### Data:
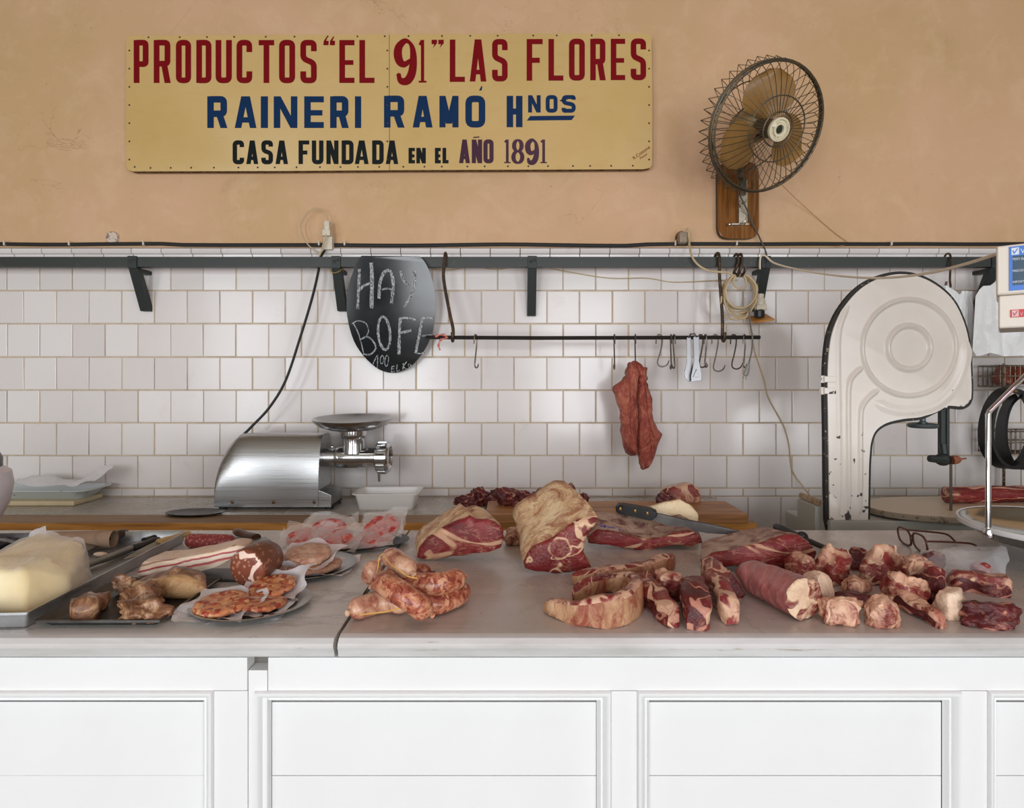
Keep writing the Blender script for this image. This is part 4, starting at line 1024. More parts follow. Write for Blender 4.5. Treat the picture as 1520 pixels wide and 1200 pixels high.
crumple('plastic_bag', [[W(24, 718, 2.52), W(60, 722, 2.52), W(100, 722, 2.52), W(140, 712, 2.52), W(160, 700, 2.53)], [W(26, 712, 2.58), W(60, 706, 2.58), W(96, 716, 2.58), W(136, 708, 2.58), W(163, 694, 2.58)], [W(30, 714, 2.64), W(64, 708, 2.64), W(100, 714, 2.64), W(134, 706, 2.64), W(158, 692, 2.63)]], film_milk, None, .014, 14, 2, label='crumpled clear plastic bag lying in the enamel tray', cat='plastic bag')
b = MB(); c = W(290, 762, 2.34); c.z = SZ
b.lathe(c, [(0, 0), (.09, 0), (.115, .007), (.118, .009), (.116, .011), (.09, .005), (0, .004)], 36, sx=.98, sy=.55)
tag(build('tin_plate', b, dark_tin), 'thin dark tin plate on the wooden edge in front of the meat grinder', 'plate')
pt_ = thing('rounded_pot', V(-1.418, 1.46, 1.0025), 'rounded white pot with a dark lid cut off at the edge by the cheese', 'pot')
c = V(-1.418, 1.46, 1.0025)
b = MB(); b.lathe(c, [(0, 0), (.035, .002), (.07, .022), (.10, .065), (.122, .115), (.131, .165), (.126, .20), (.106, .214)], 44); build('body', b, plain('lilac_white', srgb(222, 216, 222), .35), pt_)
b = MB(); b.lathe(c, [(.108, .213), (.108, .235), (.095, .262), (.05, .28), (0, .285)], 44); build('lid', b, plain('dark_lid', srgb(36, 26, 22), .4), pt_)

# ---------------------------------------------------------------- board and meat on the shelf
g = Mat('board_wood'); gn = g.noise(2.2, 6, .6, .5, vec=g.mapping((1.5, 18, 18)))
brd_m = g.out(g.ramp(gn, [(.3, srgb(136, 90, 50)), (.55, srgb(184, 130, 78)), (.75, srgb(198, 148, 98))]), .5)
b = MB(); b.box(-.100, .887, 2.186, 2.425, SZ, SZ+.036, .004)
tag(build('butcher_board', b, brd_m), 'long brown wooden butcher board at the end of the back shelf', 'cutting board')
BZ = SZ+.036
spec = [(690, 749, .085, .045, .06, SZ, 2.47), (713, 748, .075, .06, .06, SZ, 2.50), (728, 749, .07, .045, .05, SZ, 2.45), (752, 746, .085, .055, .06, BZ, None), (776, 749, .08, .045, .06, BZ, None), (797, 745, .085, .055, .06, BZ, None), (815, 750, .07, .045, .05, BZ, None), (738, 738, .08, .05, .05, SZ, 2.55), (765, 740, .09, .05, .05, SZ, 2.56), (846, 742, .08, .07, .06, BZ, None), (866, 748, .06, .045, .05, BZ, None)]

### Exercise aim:
Repeat only what lies between the start of the data and the end of the line containing "22), .4), pt_)", exactly, with pictures left out.

### Solution to this problem:
Keep writing the Blender script for this image. This is part 4, starting at line 1024. More parts follow. Write for Blender 4.5. Treat the picture as 1520 pixels wide and 1200 pixels high.
crumple('plastic_bag', [[W(24, 718, 2.52), W(60, 722, 2.52), W(100, 722, 2.52), W(140, 712, 2.52), W(160, 700, 2.53)], [W(26, 712, 2.58), W(60, 706, 2.58), W(96, 716, 2.58), W(136, 708, 2.58), W(163, 694, 2.58)], [W(30, 714, 2.64), W(64, 708, 2.64), W(100, 714, 2.64), W(134, 706, 2.64), W(158, 692, 2.63)]], film_milk, None, .014, 14, 2, label='crumpled clear plastic bag lying in the enamel tray', cat='plastic bag')
b = MB(); c = W(290, 762, 2.34); c.z = SZ
b.lathe(c, [(0, 0), (.09, 0), (.115, .007), (.118, .009), (.116, .011), (.09, .005), (0, .004)], 36, sx=.98, sy=.55)
tag(build('tin_plate', b, dark_tin), 'thin dark tin plate on the wooden edge in front of the meat grinder', 'plate')
pt_ = thing('rounded_pot', V(-1.418, 1.46, 1.0025), 'rounded white pot with a dark lid cut off at the edge by the cheese', 'pot')
c = V(-1.418, 1.46, 1.0025)
b = MB(); b.lathe(c, [(0, 0), (.035, .002), (.07, .022), (.10, .065), (.122, .115), (.131, .165), (.126, .20), (.106, .214)], 44); build('body', b, plain('lilac_white', srgb(222, 216, 222), .35), pt_)
b = MB(); b.lathe(c, [(.108, .213), (.108, .235), (.095, .262), (.05, .28), (0, .285)], 44); build('lid', b, plain('dark_lid', srgb(36, 26, 22), .4), pt_)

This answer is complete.